* **YOUR INSTRUCTIONS**
Locate and copy all lines bearing the word "choice".

___ DATA LINES

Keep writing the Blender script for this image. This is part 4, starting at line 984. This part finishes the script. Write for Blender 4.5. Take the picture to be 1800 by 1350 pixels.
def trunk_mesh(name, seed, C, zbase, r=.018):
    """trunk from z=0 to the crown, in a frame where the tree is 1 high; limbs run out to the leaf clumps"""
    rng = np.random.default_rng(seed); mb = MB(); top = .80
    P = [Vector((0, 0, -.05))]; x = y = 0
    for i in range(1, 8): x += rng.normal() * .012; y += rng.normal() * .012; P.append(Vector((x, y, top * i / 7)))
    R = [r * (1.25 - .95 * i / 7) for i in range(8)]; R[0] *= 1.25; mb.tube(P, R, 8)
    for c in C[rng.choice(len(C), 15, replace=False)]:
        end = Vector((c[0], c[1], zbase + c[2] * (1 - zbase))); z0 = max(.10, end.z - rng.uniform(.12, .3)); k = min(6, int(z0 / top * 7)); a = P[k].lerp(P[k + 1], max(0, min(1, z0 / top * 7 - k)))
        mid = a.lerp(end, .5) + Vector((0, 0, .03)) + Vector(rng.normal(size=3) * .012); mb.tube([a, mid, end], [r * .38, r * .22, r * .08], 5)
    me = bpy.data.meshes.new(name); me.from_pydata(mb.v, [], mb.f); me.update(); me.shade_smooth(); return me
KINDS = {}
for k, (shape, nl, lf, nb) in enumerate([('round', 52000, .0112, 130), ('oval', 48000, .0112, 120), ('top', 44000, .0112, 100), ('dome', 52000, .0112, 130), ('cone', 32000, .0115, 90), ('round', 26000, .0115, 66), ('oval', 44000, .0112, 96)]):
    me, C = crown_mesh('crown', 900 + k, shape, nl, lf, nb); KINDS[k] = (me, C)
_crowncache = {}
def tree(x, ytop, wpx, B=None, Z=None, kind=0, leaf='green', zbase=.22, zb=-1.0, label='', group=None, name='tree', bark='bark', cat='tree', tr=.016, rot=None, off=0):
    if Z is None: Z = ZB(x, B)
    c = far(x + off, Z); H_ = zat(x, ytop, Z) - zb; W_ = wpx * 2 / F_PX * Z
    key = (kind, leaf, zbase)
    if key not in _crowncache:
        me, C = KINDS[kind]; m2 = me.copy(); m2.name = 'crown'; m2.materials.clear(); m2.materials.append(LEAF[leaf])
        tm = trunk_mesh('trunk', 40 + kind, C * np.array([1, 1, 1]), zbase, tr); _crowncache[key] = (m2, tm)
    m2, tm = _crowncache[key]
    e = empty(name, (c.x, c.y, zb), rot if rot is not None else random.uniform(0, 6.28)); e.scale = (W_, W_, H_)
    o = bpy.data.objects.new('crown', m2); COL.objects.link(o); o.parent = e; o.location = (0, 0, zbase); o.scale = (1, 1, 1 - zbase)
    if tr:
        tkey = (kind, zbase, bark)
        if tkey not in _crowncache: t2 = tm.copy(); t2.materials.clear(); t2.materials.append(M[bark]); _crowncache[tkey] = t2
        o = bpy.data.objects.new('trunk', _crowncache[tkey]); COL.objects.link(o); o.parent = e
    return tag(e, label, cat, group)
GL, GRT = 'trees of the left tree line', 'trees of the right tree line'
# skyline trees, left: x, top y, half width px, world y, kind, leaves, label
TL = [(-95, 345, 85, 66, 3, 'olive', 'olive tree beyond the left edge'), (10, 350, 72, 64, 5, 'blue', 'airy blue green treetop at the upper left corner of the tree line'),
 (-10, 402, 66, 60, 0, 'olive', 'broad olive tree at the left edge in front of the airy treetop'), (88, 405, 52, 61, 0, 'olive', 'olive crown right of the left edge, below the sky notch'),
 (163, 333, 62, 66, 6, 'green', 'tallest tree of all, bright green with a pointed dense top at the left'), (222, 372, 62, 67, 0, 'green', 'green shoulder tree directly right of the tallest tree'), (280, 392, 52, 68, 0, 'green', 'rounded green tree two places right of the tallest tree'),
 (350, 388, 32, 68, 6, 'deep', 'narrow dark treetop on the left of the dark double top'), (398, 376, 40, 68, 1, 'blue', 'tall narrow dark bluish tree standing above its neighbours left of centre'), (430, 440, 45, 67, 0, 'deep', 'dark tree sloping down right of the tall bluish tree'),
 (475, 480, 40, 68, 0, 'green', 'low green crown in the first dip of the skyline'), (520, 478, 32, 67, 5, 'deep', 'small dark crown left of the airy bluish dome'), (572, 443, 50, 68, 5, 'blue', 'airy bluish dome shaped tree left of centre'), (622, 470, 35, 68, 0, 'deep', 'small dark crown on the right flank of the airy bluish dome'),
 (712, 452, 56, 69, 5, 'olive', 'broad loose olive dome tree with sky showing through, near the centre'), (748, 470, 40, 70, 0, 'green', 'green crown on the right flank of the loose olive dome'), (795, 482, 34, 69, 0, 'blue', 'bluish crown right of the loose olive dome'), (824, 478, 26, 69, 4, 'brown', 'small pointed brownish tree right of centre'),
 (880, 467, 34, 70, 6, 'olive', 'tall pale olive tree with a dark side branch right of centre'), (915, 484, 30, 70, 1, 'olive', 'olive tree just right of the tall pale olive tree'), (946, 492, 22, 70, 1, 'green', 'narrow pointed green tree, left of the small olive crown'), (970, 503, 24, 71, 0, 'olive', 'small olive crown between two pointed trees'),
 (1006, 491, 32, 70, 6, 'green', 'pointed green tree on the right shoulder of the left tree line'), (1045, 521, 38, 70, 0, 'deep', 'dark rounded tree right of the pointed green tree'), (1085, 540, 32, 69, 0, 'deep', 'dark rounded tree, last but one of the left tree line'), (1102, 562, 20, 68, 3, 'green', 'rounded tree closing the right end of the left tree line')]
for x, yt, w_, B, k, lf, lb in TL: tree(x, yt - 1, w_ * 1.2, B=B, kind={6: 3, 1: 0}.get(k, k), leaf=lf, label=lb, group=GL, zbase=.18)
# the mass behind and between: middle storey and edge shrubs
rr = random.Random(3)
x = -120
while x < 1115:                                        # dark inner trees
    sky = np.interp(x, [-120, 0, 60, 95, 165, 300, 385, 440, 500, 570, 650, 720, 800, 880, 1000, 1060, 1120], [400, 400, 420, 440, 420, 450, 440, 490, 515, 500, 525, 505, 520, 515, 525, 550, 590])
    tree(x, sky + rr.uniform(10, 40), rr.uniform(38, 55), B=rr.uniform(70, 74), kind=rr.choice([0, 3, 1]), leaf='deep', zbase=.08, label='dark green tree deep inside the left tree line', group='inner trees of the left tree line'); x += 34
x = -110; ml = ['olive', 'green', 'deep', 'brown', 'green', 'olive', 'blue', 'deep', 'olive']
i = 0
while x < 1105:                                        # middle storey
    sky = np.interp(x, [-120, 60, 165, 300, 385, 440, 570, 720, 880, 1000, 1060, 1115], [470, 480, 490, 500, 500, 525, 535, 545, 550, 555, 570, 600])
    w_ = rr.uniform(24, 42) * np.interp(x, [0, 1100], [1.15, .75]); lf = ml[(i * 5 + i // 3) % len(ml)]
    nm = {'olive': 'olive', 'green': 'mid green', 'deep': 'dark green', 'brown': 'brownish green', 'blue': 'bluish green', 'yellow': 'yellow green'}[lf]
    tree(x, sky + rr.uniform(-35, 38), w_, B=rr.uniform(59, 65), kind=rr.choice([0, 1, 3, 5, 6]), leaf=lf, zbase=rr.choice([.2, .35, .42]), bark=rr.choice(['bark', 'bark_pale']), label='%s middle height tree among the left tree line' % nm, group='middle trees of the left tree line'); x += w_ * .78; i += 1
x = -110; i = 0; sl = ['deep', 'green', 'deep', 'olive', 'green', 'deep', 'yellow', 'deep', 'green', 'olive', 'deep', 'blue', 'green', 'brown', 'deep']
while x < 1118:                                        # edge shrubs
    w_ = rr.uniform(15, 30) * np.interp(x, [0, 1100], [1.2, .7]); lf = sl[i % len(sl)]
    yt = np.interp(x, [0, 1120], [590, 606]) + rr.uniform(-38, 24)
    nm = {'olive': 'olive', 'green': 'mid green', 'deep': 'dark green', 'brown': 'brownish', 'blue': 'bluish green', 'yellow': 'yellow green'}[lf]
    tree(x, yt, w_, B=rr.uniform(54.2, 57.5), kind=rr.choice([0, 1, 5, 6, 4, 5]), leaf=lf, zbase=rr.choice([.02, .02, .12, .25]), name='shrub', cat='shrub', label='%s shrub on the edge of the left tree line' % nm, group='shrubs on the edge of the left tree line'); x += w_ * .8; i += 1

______

* **WRITTEN ANSWER**
    for c in C[rng.choice(len(C), 15, replace=False)]:
    tree(x, sky + rr.uniform(10, 40), rr.uniform(38, 55), B=rr.uniform(70, 74), kind=rr.choice([0, 3, 1]), leaf='deep', zbase=.08, label='dark green tree deep inside the left tree line', group='inner trees of the left tree line'); x += 34
    tree(x, sky + rr.uniform(-35, 38), w_, B=rr.uniform(59, 65), kind=rr.choice([0, 1, 3, 5, 6]), leaf=lf, zbase=rr.choice([.2, .35, .42]), bark=rr.choice(['bark', 'bark_pale']), label='%s middle height tree among the left tree line' % nm, group='middle trees of the left tree line'); x += w_ * .78; i += 1
    tree(x, yt, w_, B=rr.uniform(54.2, 57.5), kind=rr.choice([0, 1, 5, 6, 4, 5]), leaf=lf, zbase=rr.choice([.02, .02, .12, .25]), name='shrub', cat='shrub', label='%s shrub on the edge of the left tree line' % nm, group='shrubs on the edge of the left tree line'); x += w_ * .8; i += 1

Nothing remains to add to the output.